Written request
Transcribe the entries below exactly.

(Records with scene code)
* * *
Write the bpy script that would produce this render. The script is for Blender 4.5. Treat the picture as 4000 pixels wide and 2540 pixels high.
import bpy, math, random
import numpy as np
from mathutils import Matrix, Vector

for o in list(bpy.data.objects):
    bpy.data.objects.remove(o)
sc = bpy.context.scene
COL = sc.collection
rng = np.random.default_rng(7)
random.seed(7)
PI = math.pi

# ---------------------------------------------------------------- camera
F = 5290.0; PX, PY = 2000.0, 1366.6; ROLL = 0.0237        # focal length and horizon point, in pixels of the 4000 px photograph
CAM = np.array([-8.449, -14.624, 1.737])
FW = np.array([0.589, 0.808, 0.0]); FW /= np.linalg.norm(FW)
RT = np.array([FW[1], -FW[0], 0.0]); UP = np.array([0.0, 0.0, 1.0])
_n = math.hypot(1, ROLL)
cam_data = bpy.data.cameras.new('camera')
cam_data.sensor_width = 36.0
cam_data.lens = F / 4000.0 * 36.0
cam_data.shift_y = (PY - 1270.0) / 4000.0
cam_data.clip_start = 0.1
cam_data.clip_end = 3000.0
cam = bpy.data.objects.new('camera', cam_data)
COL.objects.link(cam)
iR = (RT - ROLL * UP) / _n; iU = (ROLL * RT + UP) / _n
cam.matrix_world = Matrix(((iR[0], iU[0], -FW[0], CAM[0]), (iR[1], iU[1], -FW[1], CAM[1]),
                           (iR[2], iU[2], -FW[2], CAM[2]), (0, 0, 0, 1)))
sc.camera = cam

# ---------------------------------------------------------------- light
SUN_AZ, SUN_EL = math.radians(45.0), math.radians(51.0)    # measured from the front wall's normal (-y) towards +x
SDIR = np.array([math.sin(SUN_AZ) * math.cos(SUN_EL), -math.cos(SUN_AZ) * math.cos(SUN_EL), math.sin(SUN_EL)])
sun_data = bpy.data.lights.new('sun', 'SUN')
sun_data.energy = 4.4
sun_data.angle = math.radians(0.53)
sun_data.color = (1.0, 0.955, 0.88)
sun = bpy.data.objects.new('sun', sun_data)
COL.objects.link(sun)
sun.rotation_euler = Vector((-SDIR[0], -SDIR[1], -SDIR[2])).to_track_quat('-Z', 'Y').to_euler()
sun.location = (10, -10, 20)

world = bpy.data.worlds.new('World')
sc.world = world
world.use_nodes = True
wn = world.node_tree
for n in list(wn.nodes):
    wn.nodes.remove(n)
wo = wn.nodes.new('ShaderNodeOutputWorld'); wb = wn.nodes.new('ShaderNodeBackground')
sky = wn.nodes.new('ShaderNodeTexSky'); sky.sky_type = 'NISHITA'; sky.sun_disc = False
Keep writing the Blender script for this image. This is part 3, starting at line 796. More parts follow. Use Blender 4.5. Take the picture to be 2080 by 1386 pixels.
* * *
Finished exercise
Write the bpy script that would produce this render. The script is for Blender 4.5. Treat the picture as 4000 pixels wide and 2540 pixels high.
import bpy, math, random
import numpy as np
from mathutils import Matrix, Vector

for o in list(bpy.data.objects):
    bpy.data.objects.remove(o)
sc = bpy.context.scene
COL = sc.collection
rng = np.random.default_rng(7)
random.seed(7)
PI = math.pi

# ---------------------------------------------------------------- camera
F = 5290.0; PX, PY = 2000.0, 1366.6; ROLL = 0.0237        # focal length and horizon point, in pixels of the 4000 px photograph
CAM = np.array([-8.449, -14.624, 1.737])
FW = np.array([0.589, 0.808, 0.0]); FW /= np.linalg.norm(FW)
RT = np.array([FW[1], -FW[0], 0.0]); UP = np.array([0.0, 0.0, 1.0])
_n = math.hypot(1, ROLL)
cam_data = bpy.data.cameras.new('camera')
cam_data.sensor_width = 36.0
cam_data.lens = F / 4000.0 * 36.0
cam_data.shift_y = (PY - 1270.0) / 4000.0
cam_data.clip_start = 0.1
cam_data.clip_end = 3000.0
cam = bpy.data.objects.new('camera', cam_data)
COL.objects.link(cam)
iR = (RT - ROLL * UP) / _n; iU = (ROLL * RT + UP) / _n
cam.matrix_world = Matrix(((iR[0], iU[0], -FW[0], CAM[0]), (iR[1], iU[1], -FW[1], CAM[1]),
                           (iR[2], iU[2], -FW[2], CAM[2]), (0, 0, 0, 1)))
sc.camera = cam

# ---------------------------------------------------------------- light
SUN_AZ, SUN_EL = math.radians(45.0), math.radians(51.0)    # measured from the front wall's normal (-y) towards +x
SDIR = np.array([math.sin(SUN_AZ) * math.cos(SUN_EL), -math.cos(SUN_AZ) * math.cos(SUN_EL), math.sin(SUN_EL)])
sun_data = bpy.data.lights.new('sun', 'SUN')
sun_data.energy = 4.4
sun_data.angle = math.radians(0.53)
sun_data.color = (1.0, 0.955, 0.88)
sun = bpy.data.objects.new('sun', sun_data)
COL.objects.link(sun)
sun.rotation_euler = Vector((-SDIR[0], -SDIR[1], -SDIR[2])).to_track_quat('-Z', 'Y').to_euler()
sun.location = (10, -10, 20)

world = bpy.data.worlds.new('World')
sc.world = world
world.use_nodes = True
wn = world.node_tree
for n in list(wn.nodes):
    wn.nodes.remove(n)
wo = wn.nodes.new('ShaderNodeOutputWorld'); wb = wn.nodes.new('ShaderNodeBackground')
sky = wn.nodes.new('ShaderNodeTexSky'); sky.sky_type = 'NISHITA'; sky.sun_disc = False
Keep writing the Blender script for this image. This is part 3, starting at line 796. More parts follow. Use Blender 4.5. Take the picture to be 2080 by 1386 pixels.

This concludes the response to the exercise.